With succulents, no water, no sweat

The Columbian
Published: June 10, 2010, 12:00am

WASHINGTON — Container plantings bring color and joy to every patio. For city dwellers with small patios and balconies, or renters with no need to invest in the landscape, they may be the only garden to have.

But the watering needs are a burden. In the sapping heat of July and August, pots may require a soak twice a day to prevent annuals and tropicals from wilting. And what happens when you go on vacation, or have to travel for work?

Designing with succulents

Consider the foresight of that great showman and gardener P.T. Barnum: “There’s a succulent born every minute.” Or something like that.

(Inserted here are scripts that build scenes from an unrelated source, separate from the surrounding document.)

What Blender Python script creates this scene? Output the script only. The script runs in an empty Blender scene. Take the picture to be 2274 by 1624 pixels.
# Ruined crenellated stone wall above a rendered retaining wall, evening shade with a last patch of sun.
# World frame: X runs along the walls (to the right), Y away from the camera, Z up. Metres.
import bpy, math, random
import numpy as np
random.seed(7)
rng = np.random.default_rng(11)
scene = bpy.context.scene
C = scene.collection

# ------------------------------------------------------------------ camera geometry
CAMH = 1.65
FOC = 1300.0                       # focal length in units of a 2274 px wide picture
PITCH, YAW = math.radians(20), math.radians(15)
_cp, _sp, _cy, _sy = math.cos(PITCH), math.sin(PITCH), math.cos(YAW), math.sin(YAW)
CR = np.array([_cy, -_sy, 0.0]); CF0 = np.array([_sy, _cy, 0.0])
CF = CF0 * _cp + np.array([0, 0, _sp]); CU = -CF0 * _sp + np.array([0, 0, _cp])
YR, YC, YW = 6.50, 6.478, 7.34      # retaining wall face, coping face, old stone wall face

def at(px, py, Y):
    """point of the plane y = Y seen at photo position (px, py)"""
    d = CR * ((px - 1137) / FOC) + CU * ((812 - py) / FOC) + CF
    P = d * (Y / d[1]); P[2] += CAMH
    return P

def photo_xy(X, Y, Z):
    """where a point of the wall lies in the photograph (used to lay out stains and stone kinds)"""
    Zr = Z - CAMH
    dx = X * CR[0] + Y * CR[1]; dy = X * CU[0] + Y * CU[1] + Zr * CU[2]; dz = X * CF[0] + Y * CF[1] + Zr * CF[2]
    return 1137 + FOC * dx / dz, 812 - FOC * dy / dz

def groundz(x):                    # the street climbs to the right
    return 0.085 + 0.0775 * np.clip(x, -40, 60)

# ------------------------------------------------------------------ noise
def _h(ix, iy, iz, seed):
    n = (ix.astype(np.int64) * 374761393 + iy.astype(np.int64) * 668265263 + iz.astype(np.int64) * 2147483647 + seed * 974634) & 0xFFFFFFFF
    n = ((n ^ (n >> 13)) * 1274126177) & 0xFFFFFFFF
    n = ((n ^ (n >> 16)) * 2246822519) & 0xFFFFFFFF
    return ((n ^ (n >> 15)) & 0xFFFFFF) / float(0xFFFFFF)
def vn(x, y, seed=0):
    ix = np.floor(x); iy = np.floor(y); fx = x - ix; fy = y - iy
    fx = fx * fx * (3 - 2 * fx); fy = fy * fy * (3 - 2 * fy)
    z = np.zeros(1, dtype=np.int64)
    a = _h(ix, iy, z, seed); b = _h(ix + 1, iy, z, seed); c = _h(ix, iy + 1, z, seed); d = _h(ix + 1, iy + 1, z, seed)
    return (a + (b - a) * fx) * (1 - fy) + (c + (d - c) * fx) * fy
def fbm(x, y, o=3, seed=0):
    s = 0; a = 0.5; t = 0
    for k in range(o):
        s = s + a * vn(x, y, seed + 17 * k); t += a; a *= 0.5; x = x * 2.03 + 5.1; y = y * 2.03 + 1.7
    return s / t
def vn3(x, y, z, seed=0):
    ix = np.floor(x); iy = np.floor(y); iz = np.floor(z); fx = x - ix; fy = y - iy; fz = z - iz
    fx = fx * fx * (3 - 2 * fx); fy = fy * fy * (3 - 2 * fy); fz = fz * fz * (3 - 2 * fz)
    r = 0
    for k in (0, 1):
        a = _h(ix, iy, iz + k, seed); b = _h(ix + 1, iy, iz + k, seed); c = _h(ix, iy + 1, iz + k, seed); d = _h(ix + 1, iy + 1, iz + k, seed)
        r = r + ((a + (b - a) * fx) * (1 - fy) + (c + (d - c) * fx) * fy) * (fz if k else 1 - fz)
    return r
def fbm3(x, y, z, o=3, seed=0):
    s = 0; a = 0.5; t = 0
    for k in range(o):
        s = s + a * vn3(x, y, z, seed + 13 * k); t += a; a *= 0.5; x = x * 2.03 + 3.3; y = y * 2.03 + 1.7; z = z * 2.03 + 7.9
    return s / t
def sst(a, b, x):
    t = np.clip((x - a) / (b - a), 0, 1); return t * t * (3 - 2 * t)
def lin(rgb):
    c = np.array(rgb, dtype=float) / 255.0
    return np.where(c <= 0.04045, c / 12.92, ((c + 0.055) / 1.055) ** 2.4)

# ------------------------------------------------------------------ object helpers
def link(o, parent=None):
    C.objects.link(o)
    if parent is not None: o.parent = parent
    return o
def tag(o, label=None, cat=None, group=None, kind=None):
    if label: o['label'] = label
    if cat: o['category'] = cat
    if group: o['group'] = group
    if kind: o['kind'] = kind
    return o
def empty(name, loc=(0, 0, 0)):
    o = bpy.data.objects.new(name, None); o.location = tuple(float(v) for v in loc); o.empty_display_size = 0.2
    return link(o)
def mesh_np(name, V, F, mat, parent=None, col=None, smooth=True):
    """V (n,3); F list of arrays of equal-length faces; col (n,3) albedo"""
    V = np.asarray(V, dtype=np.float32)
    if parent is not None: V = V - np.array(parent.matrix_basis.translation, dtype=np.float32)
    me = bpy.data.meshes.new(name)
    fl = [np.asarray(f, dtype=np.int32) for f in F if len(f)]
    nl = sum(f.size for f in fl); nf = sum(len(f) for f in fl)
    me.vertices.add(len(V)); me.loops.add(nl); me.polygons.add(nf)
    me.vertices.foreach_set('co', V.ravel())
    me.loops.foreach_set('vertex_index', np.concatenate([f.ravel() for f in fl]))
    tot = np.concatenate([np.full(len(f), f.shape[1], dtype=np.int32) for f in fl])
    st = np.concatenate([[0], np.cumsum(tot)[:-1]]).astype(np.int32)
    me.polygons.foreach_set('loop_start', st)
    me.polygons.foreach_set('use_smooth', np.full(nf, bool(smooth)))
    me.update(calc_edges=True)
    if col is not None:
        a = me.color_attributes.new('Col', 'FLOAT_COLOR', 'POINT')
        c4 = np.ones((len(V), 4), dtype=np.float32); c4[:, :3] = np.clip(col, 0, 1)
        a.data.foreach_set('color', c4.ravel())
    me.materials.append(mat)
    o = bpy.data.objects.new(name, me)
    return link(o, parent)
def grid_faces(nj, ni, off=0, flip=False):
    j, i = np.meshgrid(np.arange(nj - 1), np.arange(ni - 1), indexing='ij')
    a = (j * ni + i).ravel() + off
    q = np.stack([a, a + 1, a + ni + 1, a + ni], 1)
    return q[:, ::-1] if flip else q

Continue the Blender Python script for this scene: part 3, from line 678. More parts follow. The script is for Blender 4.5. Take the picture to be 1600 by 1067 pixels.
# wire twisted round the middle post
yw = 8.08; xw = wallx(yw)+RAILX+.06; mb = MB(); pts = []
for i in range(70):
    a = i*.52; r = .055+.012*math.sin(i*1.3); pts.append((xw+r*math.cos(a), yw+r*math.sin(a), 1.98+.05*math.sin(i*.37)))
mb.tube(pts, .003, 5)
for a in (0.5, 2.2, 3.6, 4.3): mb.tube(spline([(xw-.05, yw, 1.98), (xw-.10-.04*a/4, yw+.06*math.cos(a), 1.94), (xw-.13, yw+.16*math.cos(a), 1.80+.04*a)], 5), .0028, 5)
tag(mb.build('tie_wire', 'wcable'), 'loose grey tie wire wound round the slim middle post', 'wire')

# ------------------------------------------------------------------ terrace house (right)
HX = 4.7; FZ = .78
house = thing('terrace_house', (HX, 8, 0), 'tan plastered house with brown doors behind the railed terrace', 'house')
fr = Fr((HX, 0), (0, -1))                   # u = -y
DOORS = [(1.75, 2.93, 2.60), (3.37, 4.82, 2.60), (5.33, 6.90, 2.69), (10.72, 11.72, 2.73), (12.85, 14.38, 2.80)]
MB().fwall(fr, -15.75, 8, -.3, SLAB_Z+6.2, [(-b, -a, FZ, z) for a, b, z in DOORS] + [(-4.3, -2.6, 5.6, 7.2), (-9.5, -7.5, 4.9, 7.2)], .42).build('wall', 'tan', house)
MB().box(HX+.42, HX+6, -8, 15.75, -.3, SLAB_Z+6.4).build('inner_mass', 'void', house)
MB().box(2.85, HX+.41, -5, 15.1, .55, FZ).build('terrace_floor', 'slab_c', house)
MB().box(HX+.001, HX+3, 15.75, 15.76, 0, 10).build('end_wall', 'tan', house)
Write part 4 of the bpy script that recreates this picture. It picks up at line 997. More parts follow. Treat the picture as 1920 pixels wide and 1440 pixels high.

In container gardens, succulents come to the rescue in strangely beautiful forms. Recent breeding and marketing programs have produced an expanding palette of contrasting shapes, sizes and colors. Agaves, echeverias, aloes, stonecrops and aeoniums are now part of the savvy gardener’s vocabulary. They share a key common trait: no need to be watered.

Once popular in arid states, “the craze has gone all over now,” says Chris Berg of EuroAmerican Propagators, a major grower in Bonsall, Calif. “They’re stylish plants.”

You can make a handsome combination of hardy succulents that can winter outdoors in a frost-proof container (which most terra cotta pots are not). If you include tender succulents, the range becomes broader, more colorful and wonderfully weirder. You can treat them as you would other annuals and discard them in November, replacing them in spring. Or they can be wintered indoors.

Once watered, they can live without attention. Indeed, irrigation is the quickest way to kill them. “They’re happier when you get back from vacation than when you left,” says Berg.